La Fontaine - En vers et contre tout! - Sylvie Dodeller
- Titre : La Fontaine - Envers et contre tout
- Auteur : Sylvie Dodeller
- Editions : L'école des loisirs
- Collection : Médium Poche
- Date de parution : 23 août 2017
- Nombre de pages : 112
- ISBN : 978-2-211-23510-5
Journaliste et écrivain, Sylvie Dodeller passe beaucoup de temps à arpenter les vielles rues de Paris, qui n'ont plus de secret pour elle.
Quatrième de couverture
Jean de La Fontaine, ce nom vous dit quelque chose?
Bien sûr, vous pouvez réciter quelques-uns de ses vers, voire des fables entières : La Cigale et la Fourmi, Le Corbeau et le Renard...
Mais l'homme? Ou plutôt "le bonhomme", comme l'appelaient ses amis?
Il n'a publié ses fables qu'à quarante-sept ans et s'est d'abord rendu célèbre grâce à ses contes pour adultes. Il aimait le vin, les femmes, le jeu et par-dessus tout la poésie. C'était un mauvais père, un piètre mari, mais un ami fidèle surtout avec les réprouvés et les bannis. Il ne fréquentait ni la cour ni Versailles, et Louis XIV ne le portait pas dans son coeur. Jean de La Fontaine, l'un des plus grands poètes français, reste pour beaucoup d'entre nous un illustre inconnu!
Mes impressions
Sylvie Dodeller nous livre ici une biographie de Jean de La Fontaine très instructive. On y apprend beaucoup sur l'homme, mais aussi sur ses contemporains et les rites et coutumes qui pouvaient régir leurs relations souvent tumultueuses.
La Fontaine, né à Château-Thierry en 1621 de Charles de La Fontaine, maître des Eaux et Forêts et de Françoise Pidoux, n'aimait pas l'école, il s'y ennuyait.
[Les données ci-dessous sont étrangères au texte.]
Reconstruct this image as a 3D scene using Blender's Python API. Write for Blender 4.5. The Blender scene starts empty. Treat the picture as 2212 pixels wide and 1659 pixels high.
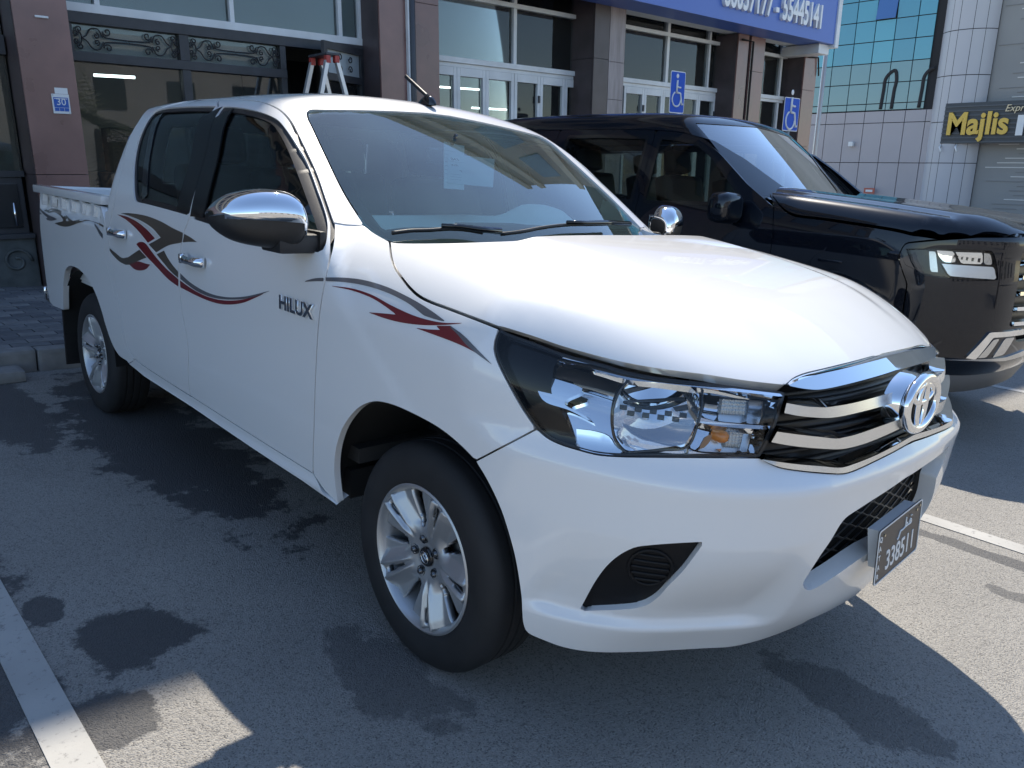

Il avait une très forte personnalité, et dès l'enfance, il n'a jamais accepté les contraintes, ne craignant pas les punitions qui pouvaient résulter de ce manque d'intérêt. Devant tout de même se soumettre aux études, après l'internat, il choisira le séminaire plutôt que le droit, pensant à tort y trouver plus de tranquillité et moins d'obligations.
Après en avoir été poussé vers la sortie, il retrouvera régulièrement ses camarades, dont Maucroix, rencontré à l'internat, au Cabaret La Table ronde (ils se feront d'ailleurs appeler les "Chevaliers de la Table ronde")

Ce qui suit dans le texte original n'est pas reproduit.